--- Start of DATA ENTRIES ---
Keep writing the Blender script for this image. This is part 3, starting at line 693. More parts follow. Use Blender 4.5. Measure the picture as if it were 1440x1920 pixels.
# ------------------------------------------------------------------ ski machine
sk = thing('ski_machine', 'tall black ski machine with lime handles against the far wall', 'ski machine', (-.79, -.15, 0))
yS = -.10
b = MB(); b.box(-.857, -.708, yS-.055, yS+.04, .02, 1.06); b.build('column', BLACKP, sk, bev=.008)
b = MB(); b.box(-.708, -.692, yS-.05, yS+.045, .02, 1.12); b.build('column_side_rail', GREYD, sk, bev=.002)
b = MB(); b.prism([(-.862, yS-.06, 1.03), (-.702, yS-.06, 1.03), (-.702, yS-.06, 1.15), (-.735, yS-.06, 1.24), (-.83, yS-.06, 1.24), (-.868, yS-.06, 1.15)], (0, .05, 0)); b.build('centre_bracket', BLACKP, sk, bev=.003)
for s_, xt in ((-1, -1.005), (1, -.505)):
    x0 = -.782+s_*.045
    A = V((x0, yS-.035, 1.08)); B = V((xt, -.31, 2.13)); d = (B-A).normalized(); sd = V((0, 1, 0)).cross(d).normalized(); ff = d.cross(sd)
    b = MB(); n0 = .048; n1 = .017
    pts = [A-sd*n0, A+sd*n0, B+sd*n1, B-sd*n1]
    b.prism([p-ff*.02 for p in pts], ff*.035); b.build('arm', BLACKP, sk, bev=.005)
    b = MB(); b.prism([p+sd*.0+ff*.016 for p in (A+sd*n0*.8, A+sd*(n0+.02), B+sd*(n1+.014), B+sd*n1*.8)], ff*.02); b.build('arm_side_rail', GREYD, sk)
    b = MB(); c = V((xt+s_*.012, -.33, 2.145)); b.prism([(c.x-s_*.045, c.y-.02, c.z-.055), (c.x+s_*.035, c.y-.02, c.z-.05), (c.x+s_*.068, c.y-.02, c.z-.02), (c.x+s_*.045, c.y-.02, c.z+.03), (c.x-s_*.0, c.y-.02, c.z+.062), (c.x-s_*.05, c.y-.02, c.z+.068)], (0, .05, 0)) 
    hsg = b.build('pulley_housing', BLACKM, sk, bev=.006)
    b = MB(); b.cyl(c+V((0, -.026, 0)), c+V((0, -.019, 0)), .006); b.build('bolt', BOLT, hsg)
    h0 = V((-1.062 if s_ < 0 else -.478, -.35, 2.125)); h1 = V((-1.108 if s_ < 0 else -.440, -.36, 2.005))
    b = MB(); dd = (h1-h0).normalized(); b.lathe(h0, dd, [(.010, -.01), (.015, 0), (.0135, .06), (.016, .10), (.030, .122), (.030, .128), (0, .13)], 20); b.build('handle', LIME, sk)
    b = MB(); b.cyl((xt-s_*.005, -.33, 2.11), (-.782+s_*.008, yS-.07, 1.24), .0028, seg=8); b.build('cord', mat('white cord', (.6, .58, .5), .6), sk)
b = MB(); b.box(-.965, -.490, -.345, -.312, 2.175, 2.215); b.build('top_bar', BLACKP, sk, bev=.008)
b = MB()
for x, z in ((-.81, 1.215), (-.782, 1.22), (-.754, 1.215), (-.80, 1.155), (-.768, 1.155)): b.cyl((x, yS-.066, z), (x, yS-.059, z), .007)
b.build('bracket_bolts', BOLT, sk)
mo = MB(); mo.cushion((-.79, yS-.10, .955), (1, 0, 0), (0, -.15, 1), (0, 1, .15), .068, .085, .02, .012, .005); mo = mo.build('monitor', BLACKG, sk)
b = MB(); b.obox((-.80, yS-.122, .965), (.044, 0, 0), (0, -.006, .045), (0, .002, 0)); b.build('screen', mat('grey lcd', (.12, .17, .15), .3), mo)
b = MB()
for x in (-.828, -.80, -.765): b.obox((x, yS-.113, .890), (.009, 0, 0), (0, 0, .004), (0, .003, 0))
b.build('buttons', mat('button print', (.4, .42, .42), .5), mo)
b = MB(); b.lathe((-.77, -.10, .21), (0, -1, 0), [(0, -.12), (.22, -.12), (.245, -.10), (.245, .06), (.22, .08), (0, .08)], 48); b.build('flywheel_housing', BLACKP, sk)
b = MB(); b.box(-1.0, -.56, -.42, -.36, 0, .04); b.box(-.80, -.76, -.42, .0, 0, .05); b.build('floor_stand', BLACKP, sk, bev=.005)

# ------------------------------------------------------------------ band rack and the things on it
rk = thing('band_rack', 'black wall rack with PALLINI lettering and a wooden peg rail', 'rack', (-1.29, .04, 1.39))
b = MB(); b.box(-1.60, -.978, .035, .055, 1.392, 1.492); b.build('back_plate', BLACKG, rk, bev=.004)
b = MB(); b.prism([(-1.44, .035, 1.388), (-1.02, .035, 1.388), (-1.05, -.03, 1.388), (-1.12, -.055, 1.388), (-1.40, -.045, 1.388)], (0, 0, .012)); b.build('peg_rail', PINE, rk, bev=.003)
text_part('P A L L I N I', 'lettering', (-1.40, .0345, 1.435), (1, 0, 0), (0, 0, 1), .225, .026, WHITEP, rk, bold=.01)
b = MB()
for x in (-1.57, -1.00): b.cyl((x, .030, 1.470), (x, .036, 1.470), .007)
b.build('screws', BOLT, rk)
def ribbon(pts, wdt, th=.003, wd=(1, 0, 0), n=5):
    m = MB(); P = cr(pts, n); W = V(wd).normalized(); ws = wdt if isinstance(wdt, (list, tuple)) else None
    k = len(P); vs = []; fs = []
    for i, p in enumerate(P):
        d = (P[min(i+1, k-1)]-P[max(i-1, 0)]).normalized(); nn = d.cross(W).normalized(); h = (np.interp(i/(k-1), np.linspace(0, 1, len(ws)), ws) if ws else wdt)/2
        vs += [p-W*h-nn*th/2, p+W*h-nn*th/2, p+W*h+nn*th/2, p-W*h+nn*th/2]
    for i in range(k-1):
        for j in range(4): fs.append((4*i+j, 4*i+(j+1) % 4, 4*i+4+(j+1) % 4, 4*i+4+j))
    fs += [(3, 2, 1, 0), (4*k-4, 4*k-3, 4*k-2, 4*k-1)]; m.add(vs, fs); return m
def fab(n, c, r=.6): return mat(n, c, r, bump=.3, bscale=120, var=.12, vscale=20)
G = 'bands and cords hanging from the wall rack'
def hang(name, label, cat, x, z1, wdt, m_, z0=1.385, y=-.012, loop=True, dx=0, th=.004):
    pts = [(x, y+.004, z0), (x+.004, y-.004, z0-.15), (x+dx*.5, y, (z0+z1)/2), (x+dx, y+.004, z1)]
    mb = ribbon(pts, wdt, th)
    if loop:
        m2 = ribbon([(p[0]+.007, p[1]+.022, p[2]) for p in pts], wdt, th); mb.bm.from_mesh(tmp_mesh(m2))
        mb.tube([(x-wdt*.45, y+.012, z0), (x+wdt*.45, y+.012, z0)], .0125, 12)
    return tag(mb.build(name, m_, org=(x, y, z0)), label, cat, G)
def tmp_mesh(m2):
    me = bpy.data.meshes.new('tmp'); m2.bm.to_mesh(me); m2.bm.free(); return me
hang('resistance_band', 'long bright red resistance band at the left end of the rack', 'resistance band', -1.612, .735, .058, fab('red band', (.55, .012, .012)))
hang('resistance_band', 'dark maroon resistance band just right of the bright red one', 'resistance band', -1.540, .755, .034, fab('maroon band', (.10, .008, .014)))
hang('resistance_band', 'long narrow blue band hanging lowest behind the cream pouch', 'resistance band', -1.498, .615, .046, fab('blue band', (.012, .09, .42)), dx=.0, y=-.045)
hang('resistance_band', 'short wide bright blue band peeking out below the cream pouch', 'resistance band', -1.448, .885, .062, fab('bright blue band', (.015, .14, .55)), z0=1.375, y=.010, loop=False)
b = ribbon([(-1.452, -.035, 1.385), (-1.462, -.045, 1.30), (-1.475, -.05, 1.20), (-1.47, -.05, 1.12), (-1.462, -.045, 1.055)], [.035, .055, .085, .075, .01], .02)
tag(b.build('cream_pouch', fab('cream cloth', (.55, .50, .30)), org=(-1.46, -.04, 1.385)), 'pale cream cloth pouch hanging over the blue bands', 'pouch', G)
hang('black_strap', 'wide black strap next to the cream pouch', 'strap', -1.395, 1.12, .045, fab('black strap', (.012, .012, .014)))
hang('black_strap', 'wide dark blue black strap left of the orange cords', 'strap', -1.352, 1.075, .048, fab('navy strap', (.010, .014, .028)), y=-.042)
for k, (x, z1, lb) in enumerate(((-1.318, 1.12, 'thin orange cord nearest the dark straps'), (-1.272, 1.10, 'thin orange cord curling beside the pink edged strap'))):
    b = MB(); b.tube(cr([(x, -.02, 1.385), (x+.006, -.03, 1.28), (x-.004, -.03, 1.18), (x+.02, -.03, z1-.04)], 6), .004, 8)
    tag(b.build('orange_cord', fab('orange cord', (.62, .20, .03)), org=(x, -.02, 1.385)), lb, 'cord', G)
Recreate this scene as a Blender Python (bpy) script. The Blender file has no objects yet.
--- End of DATA ENTRIES ---
§ EXERCISE DIRECTIONS
Identify every line above that includes the word "Blender", and show those lines.

§ SOLVED EXERCISE
Keep writing the Blender script for this image. This is part 3, starting at line 693. More parts follow. Use Blender 4.5. Measure the picture as if it were 1440x1920 pixels.
Recreate this scene as a Blender Python (bpy) script. The Blender file has no objects yet.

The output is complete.